I have read an article by Jim Burwell (the "original" agnostic of AA) , in which he says that his spiritual growth was "very gradual and steady." In this article (from "Sober for Thirty Years", A.A. Grapevine, November 1999), he summarizes his "milestones" in recovery:

1. The first power I found greater than myself was John Barleycorn.
2. The A.A. Fellowship became my Higher Power for the first two years.
3. Gradually, I came to believe that God and Good were synonymous and were found in all of us.
4. And I found that by meditating and trying to tune in on my better self for guidance and answers, I became more comfortable and steady.
I have always been fond of this writing, although this is the first time that I've connected #4 with the word "conscience." I definitely related to #2, although rather than "fellowship", I think of the steps/traditions/principles of the program as my higher power. And I also related to #3, as I have considered before that perhaps "God" was just that goodness that seems to exist in and come out of people. I see it most evidently in the face of great tragedy, like 9/11 (where people drove all night to volunteer in the rescue operations and blood donations were at an all time high) or Hurricane Katrina (where people donated trucks filled with bottled water and communities "adopted" victims to help re-establish their lives). But I have also seen smaller examples of it, such as when someone offers to assist an elderly woman across the street, or if you lose your wallet and it is turned in with all money and credit cards still inside. It's fascinating to me to read this article again today, after having found David Sheff's father's concept of a higher power, and finding myself relating to #4.

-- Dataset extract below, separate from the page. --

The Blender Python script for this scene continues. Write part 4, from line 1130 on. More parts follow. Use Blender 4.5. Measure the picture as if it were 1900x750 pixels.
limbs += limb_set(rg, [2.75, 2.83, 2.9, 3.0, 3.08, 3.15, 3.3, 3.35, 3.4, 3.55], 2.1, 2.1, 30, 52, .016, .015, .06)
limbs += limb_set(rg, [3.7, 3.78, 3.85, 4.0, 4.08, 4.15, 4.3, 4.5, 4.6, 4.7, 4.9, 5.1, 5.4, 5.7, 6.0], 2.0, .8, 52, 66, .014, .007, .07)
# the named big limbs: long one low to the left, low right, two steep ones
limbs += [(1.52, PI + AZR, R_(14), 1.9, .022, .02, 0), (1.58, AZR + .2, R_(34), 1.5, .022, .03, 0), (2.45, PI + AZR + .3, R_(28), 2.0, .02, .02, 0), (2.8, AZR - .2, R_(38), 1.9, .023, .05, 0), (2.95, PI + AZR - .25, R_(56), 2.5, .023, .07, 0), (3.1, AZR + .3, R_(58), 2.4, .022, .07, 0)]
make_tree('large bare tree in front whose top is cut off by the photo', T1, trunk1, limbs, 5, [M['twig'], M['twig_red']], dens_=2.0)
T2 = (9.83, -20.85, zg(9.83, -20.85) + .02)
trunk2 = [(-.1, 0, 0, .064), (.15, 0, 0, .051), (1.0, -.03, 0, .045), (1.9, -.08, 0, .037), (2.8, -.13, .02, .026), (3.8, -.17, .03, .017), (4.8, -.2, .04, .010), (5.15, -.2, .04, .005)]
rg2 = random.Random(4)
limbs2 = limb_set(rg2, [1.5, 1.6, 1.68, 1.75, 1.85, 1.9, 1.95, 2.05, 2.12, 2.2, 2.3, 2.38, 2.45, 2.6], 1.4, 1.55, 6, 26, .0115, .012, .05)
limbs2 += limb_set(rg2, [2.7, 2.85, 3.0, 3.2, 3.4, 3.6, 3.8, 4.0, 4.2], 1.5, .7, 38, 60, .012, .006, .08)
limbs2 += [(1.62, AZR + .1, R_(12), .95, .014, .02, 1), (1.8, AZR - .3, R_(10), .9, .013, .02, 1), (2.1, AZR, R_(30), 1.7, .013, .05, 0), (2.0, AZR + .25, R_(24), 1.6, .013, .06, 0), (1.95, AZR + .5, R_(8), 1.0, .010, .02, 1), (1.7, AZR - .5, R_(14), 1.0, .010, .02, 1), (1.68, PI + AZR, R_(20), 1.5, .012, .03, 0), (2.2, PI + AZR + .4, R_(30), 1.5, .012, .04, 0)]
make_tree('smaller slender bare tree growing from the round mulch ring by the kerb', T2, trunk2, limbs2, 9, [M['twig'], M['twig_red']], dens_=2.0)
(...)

I guess that's really all I have to say on the topic, but I find myself inspired and wanting to consult my conscience more often. Funny how one word can have such a profound effect on a person. Sometimes a new word brings about a fresh understanding of an old concept, as though you'd never even heard it before. For me, I think this is step 11 in action - continuing to improve my conscious awareness of program and how it can work in my life.